Disadvantages of a Corporation:

  • Forming a corporation is expensive.
  • Activities are limited by the charter and by various laws: Some states, such as Tennessee, allow very broad charters.
  • Extensive government regulations and required local, state, and federal reports: Corporations in Tennessee are governed by the Tennessee Business Corporation Act. You need a charter, bylaws, organizational minutes and a stock subscriptions agreement. You must file a Corporation Annual Report with the Tennessee Secretary of State.
  • Governmental taxes are significant and complex: For the federal government, the C type corporation is taxed directly at the entity level and shareholders are taxed on dividends or distributions. For S type corporations the federal government taxes the shareholders on their allocable shares of corporate income and the corporation is taxed at the entity level on some corporate distributions. Tennessee has a franchise tax on corporate assets (25 cents per $100 in corporate assets); an excise tax of 6% on income; and an income tax on all dividends and distributions to shareholders. The cost of individual Social Security contributions, unemployment contributions, and workers’ compensation will be higher in a corporation. 

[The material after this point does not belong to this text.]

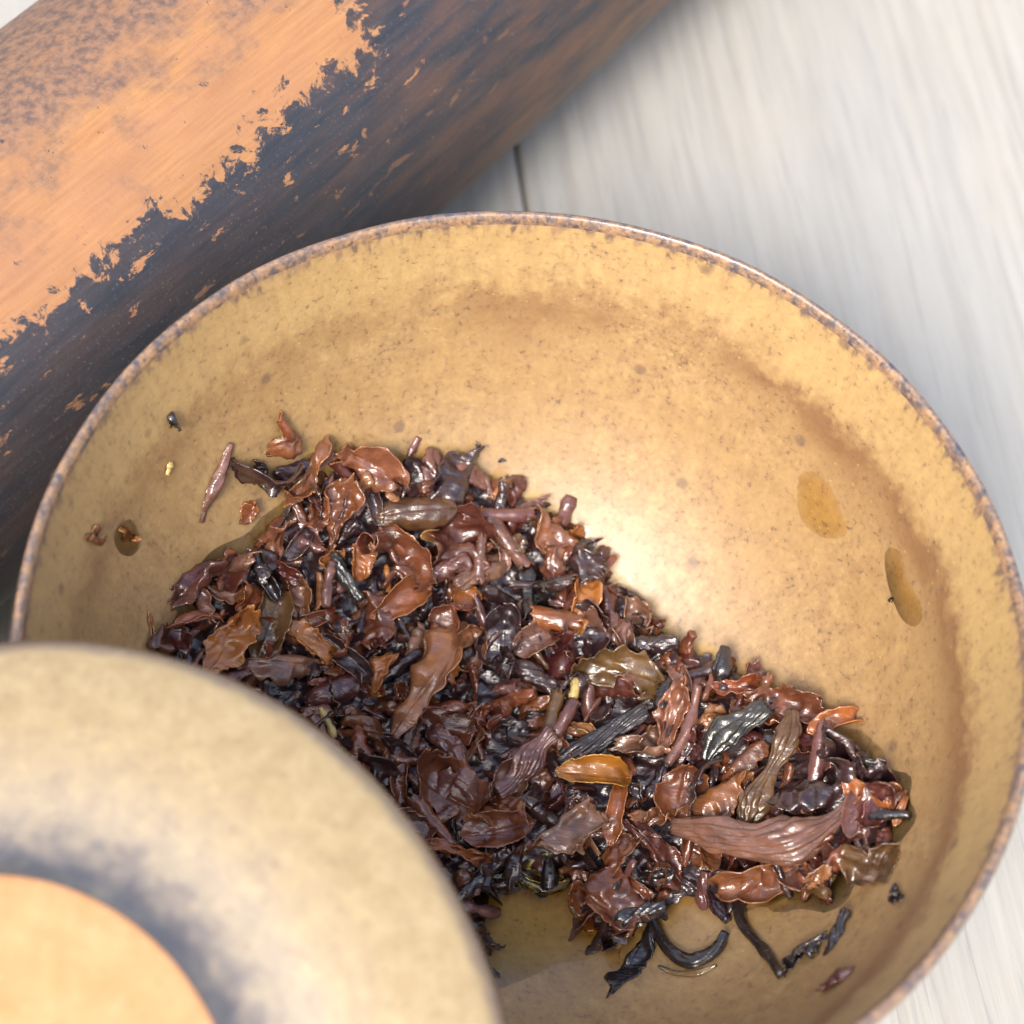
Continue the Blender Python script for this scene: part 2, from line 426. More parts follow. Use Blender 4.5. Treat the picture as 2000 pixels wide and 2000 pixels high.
# ------------------------------------------------------------------ dark tube lying behind the bowl
T_PSI = math.radians(57.41); T_C = 0.08595; T_R = 0.02791
t_u = np.array([math.cos(T_PSI), math.sin(T_PSI), 0]); t_n = np.array([-math.sin(T_PSI), math.cos(T_PSI), 0])
def tube_st(px, py):
    """pixel -> (metres along, metres round from the top towards the bowl)"""
    d = pix_ray(px, py); o = CAM
    a0, b0 = o @ t_n - T_C, o[2] - T_R; a1, b1 = d @ t_n, d[2]
    A = a1 * a1 + b1 * b1; B = a0 * a1 + b0 * b1; Cc = a0 * a0 + b0 * b0 - T_R ** 2
    k = (-B - math.sqrt(max(B * B - A * Cc, 0))) / A
    p = o + d * k
    return p @ t_u, math.atan2(-(p @ t_n - T_C), p[2] - T_R) * T_R
e = [tube_st(x, y) for x, y in ((60, 640), (210, 535), (350, 400), (470, 285), (620, 165))]
TUBE_EDGE_S = float(np.mean([q[1] for q in e]))
TUBE_END_T = float(tube_st(690, 60)[0])
smk = tube_st(150, 160)
TUBE_SMOKE = 0.62 + 55.0 * smk[1]
TUBE_BROWN = 0.5 - 11.0 * tube_st(760, 200)[0]
TUBE_LOW_T, TUBE_LOW_S = tube_st(800, 360)
TUBE_LOW_S = float(tube_st(930, 220)[1])
print('tube edge', e, TUBE_END_T, smk)
prof = []
nt, na = 60, 128
t0, t1 = -0.16, 0.22
V = []; UVs = []; F = []
for i in range(nt + 1):
    tt = t0 + (t1 - t0) * i / nt
    rr = T_R * (1 + 0.006 * math.sin(tt * 40) + 0.004 * math.sin(tt * 95 + 1))
    for j in range(na + 1):
        th = -math.pi + 2 * math.pi * j / na
        V.append((tt, -rr * math.sin(th), rr * math.cos(th)))
        UVs.append((tt, th * T_R))
for i in range(nt):
    for j in range(na):
        q = i * (na + 1) + j
        F.append((q, q + 1, q + na + 2, q + na + 1))
ri = T_R - 0.004
base_i = len(V)
for i in (0, nt):
    tt = t0 + (t1 - t0) * i / nt
    for rr, dx in ((ri, 0.0), (ri, 0.03 if i == 0 else -0.03)):
        for j in range(na + 1):
            th = -math.pi + 2 * math.pi * j / na
            V.append((tt + dx, -rr * math.sin(th), rr * math.cos(th))); UVs.append((tt, th * T_R))
W1 = na + 1
for j in range(na):
    F.append((j, base_i + j, base_i + j + 1, j + 1))
    F.append((base_i + j, base_i + W1 + j, base_i + W1 + j + 1, base_i + j + 1))
    q = nt * W1 + j
    F.append((q, q + 1, base_i + 2 * W1 + j + 1, base_i + 2 * W1 + j))
    F.append((base_i + 2 * W1 + j, base_i + 2 * W1 + j + 1, base_i + 3 * W1 + j + 1, base_i + 3 * W1 + j))
tube = mesh_obj('clay_tube', V, F, tube_material(), None, uv=UVs)
tube.location = Vector(t_n * T_C) + Vector((0, 0, T_R * 1.011))
tube.rotation_euler = (0, 0, T_PSI)
tag(tube, 'thick charred black tube worn through to orange lying behind the bowl', 'pottery tube')

# ------------------------------------------------------------------ the heap of leaves: footprint and height
def surf_point(px, py, fn):
    d = pix_ray(px, py)
    k0, k1 = 0.20, 0.36
    f0 = None
    ks = np.linspace(k0, k1, 500)
    P = CAM[None] + d[None] * ks[:, None]
    g = P[:, 2] - fn(P[:, 0], P[:, 1])
    idx = np.where(g <= 0)[0]
    i = idx[0] if len(idx) else len(ks) - 1
    if i > 0 and len(idx):
        k = ks[i - 1] + (ks[i] - ks[i - 1]) * g[i - 1] / (g[i - 1] - g[i] + 1e-12)
    else:
        k = ks[i]
    return CAM + d * k
bowl_fn = lambda x, y: bowl_z(np.hypot(x, y))
S = 2000 / 1932.0
HEAP_PX = [(335, 1180), (300, 1260), (330, 1400), (480, 1560), (650, 1720), (780, 1830), (880, 1890), (925, 1830), (940, 1700), (1060, 1690), (1110, 1770), (1170, 1815), (1215, 1770), (1290, 1712),
           (1420, 1705), (1570, 1695), (1625, 1620), (1695, 1580), (1705, 1500), (1650, 1445), (1600, 1390), (1530, 1335), (1450, 1285), (1380, 1250), (1280, 1205), (1200, 1130), (1130, 1065),
           (1060, 975), (960, 915), (880, 885), (780, 870), (650, 862), (590, 890), (545, 945), (480, 1025), (430, 1055), (390, 1095)]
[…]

Limited Liability Companies (LLCs)

The Limited Liability Company is a relatively new legal form of Tennessee business enacted in 1994. An LLC is a form of entity which provides the advantageous flow - through tax treatment of a partnership with the limited liability protection of a corporation. Income and income tax are distributed among the owning members, but members are not personally liable for debts of the business.

Advantages of a Limited Liability Company:

  • Members liability is limited to a fixed amount of investment.
  • Separate legal existence
  • Taxes are only paid by the members: The federal government taxes the Limited Liability Company the same as a partnership.
  • Has the same advantages as a Partnership and a Corporation: However, the relative ease of securing capital in large amounts may, in some instances, be less than a corporation.

Disadvantages of a Limited Liability Company

  • Is a new legal entity: There are still some aspects of a Limited Liability Company that have not been decided by the courts.
  • Ease of formation: Is more difficult than a sole proprietorship and more difficult than a corporation.

These materials are not intended to constitute the rendering of legal or tax advice. In view of the important legal, tax and business planning issues involved with respect to the formation and operation of a business organization, the reader of these materials is strongly advised to consult with a competent attorney and certified public accountant with respect to obtaining appropriate advice on such matters.